Email apps caught scraping inboxes to sell data to third-parties

It has become almost a common practice to offer free Internet services with a catch. More often than not, that catch involves gathering data that may or may not infringe on users' privacy. Most of the time, the reason given is for improving the service by providing a dataset they can study. Other times, however, these services are caught selling that data to the highest bidder, something that many users are apparently unaware of.

Scanning emails may no longer be such a novel concept thanks to Google and Gmail. On a technical level, that is the only way email services can offer conveniences like package tracking, bills or travel reminders, or even marking emails as important or urgent without the user even opening them. The companies and services that do this kind of scanning or scraping often explain that data is anonymized and stripped of any personally identifiable information.

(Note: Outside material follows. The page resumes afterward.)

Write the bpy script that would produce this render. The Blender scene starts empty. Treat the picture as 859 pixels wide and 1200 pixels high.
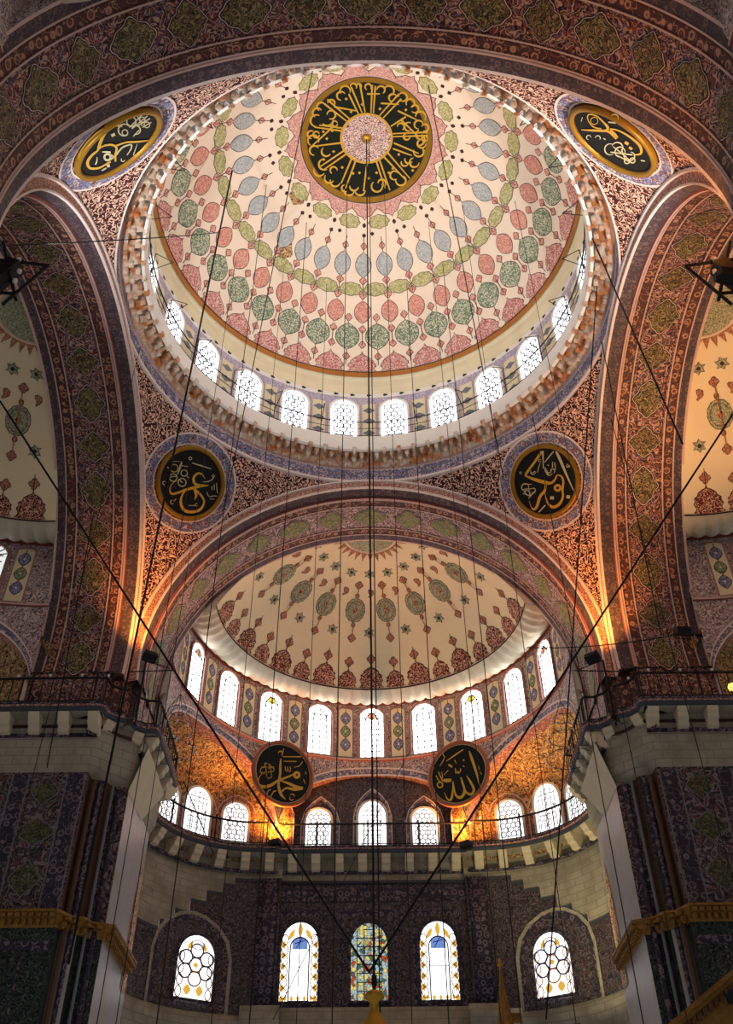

Motherboard, however, got hold of documents that some go beyond using that data to improve their services. Some of these companies have created other products and services that provide this data to other clients, in other words selling the scraped data. These apps include Edison Mail, Foxintelligence's Cleanfox, and Rakuten's Slice.

Responding to the report, Edison published a blog post explaining that they have always been upfront about what data they collect and how they are collected. It also defended its Edison Trends is an e-commerce research product used by major publications. It conveniently leaves out other commercial clients on that list. It does, however, insist that they do not sell users' personal data or engage in the targeted ads market.

Curiously enough, some users are actually more concerned that Edison did not disclose this use of data rather than the fact that Edison actually scrapes their inboxes. To some extent, users have accepted such activity as a fact of life but would prefer companies to be more upfront about that kind of business and, more importantly, give them a clear way to opt-out at any time, especially during the sign-up process.